Give every line of the material again, exactly as written.

--------------------------------

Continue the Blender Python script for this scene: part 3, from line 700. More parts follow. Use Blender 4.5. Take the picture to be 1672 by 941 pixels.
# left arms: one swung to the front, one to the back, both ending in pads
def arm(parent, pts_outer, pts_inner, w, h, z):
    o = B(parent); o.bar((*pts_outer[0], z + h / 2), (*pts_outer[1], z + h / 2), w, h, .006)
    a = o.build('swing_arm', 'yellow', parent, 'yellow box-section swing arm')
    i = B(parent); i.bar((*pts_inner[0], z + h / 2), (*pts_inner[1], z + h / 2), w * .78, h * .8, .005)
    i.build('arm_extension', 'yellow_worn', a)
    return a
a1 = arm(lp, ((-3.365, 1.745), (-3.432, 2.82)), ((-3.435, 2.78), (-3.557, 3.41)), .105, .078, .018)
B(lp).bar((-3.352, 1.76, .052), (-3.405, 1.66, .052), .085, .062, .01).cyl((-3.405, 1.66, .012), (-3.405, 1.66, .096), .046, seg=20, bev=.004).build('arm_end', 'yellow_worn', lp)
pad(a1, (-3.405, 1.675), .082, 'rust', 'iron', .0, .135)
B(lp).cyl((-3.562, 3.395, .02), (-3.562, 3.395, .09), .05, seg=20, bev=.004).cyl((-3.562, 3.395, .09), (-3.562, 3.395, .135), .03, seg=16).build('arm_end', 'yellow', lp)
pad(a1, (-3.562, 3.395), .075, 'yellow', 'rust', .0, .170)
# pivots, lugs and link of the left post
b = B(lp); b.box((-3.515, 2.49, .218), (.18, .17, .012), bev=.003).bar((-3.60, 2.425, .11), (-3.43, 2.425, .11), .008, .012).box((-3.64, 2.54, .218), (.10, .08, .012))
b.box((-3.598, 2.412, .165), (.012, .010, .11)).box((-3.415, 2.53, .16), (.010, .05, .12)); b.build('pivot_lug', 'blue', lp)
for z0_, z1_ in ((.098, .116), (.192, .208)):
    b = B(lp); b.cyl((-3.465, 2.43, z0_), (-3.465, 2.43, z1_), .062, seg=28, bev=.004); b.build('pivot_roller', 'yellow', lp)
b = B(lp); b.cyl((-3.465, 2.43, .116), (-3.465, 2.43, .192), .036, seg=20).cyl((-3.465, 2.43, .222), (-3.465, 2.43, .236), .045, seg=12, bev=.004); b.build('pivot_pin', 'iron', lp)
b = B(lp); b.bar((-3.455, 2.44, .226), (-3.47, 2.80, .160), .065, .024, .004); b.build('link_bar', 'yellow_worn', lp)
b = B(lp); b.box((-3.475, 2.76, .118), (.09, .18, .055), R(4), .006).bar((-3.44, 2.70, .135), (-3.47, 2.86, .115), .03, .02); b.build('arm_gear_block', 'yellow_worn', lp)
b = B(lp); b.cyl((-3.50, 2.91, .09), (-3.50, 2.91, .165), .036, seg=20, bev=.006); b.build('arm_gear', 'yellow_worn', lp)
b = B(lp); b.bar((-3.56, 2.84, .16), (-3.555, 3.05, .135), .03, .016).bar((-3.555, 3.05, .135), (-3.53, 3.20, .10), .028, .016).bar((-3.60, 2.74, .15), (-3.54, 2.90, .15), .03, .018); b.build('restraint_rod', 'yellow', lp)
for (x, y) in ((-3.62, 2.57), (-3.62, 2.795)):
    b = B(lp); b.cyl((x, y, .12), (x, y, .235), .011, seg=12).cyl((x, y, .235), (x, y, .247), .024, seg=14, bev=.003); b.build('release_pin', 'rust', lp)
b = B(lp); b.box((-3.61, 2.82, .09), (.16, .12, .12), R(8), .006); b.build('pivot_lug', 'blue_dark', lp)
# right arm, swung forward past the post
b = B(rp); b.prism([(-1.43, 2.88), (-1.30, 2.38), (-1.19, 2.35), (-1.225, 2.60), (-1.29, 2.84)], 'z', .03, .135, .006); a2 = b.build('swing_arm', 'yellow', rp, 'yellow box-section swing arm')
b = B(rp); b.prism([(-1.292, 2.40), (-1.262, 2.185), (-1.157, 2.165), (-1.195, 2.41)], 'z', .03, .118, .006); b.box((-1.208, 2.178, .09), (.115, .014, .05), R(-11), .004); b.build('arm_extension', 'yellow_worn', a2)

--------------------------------

* Solution to the exercise *
Continue the Blender Python script for this scene: part 3, from line 700. More parts follow. Use Blender 4.5. Take the picture to be 1672 by 941 pixels.
# left arms: one swung to the front, one to the back, both ending in pads
def arm(parent, pts_outer, pts_inner, w, h, z):
    o = B(parent); o.bar((*pts_outer[0], z + h / 2), (*pts_outer[1], z + h / 2), w, h, .006)
    a = o.build('swing_arm', 'yellow', parent, 'yellow box-section swing arm')
    i = B(parent); i.bar((*pts_inner[0], z + h / 2), (*pts_inner[1], z + h / 2), w * .78, h * .8, .005)
    i.build('arm_extension', 'yellow_worn', a)
    return a
a1 = arm(lp, ((-3.365, 1.745), (-3.432, 2.82)), ((-3.435, 2.78), (-3.557, 3.41)), .105, .078, .018)
B(lp).bar((-3.352, 1.76, .052), (-3.405, 1.66, .052), .085, .062, .01).cyl((-3.405, 1.66, .012), (-3.405, 1.66, .096), .046, seg=20, bev=.004).build('arm_end', 'yellow_worn', lp)
pad(a1, (-3.405, 1.675), .082, 'rust', 'iron', .0, .135)
B(lp).cyl((-3.562, 3.395, .02), (-3.562, 3.395, .09), .05, seg=20, bev=.004).cyl((-3.562, 3.395, .09), (-3.562, 3.395, .135), .03, seg=16).build('arm_end', 'yellow', lp)
pad(a1, (-3.562, 3.395), .075, 'yellow', 'rust', .0, .170)
# pivots, lugs and link of the left post
b = B(lp); b.box((-3.515, 2.49, .218), (.18, .17, .012), bev=.003).bar((-3.60, 2.425, .11), (-3.43, 2.425, .11), .008, .012).box((-3.64, 2.54, .218), (.10, .08, .012))
b.box((-3.598, 2.412, .165), (.012, .010, .11)).box((-3.415, 2.53, .16), (.010, .05, .12)); b.build('pivot_lug', 'blue', lp)
for z0_, z1_ in ((.098, .116), (.192, .208)):
    b = B(lp); b.cyl((-3.465, 2.43, z0_), (-3.465, 2.43, z1_), .062, seg=28, bev=.004); b.build('pivot_roller', 'yellow', lp)
b = B(lp); b.cyl((-3.465, 2.43, .116), (-3.465, 2.43, .192), .036, seg=20).cyl((-3.465, 2.43, .222), (-3.465, 2.43, .236), .045, seg=12, bev=.004); b.build('pivot_pin', 'iron', lp)
b = B(lp); b.bar((-3.455, 2.44, .226), (-3.47, 2.80, .160), .065, .024, .004); b.build('link_bar', 'yellow_worn', lp)
b = B(lp); b.box((-3.475, 2.76, .118), (.09, .18, .055), R(4), .006).bar((-3.44, 2.70, .135), (-3.47, 2.86, .115), .03, .02); b.build('arm_gear_block', 'yellow_worn', lp)
b = B(lp); b.cyl((-3.50, 2.91, .09), (-3.50, 2.91, .165), .036, seg=20, bev=.006); b.build('arm_gear', 'yellow_worn', lp)
b = B(lp); b.bar((-3.56, 2.84, .16), (-3.555, 3.05, .135), .03, .016).bar((-3.555, 3.05, .135), (-3.53, 3.20, .10), .028, .016).bar((-3.60, 2.74, .15), (-3.54, 2.90, .15), .03, .018); b.build('restraint_rod', 'yellow', lp)
for (x, y) in ((-3.62, 2.57), (-3.62, 2.795)):
    b = B(lp); b.cyl((x, y, .12), (x, y, .235), .011, seg=12).cyl((x, y, .235), (x, y, .247), .024, seg=14, bev=.003); b.build('release_pin', 'rust', lp)
b = B(lp); b.box((-3.61, 2.82, .09), (.16, .12, .12), R(8), .006); b.build('pivot_lug', 'blue_dark', lp)
# right arm, swung forward past the post
b = B(rp); b.prism([(-1.43, 2.88), (-1.30, 2.38), (-1.19, 2.35), (-1.225, 2.60), (-1.29, 2.84)], 'z', .03, .135, .006); a2 = b.build('swing_arm', 'yellow', rp, 'yellow box-section swing arm')
b = B(rp); b.prism([(-1.292, 2.40), (-1.262, 2.185), (-1.157, 2.165), (-1.195, 2.41)], 'z', .03, .118, .006); b.box((-1.208, 2.178, .09), (.115, .014, .05), R(-11), .004); b.build('arm_extension', 'yellow_worn', a2)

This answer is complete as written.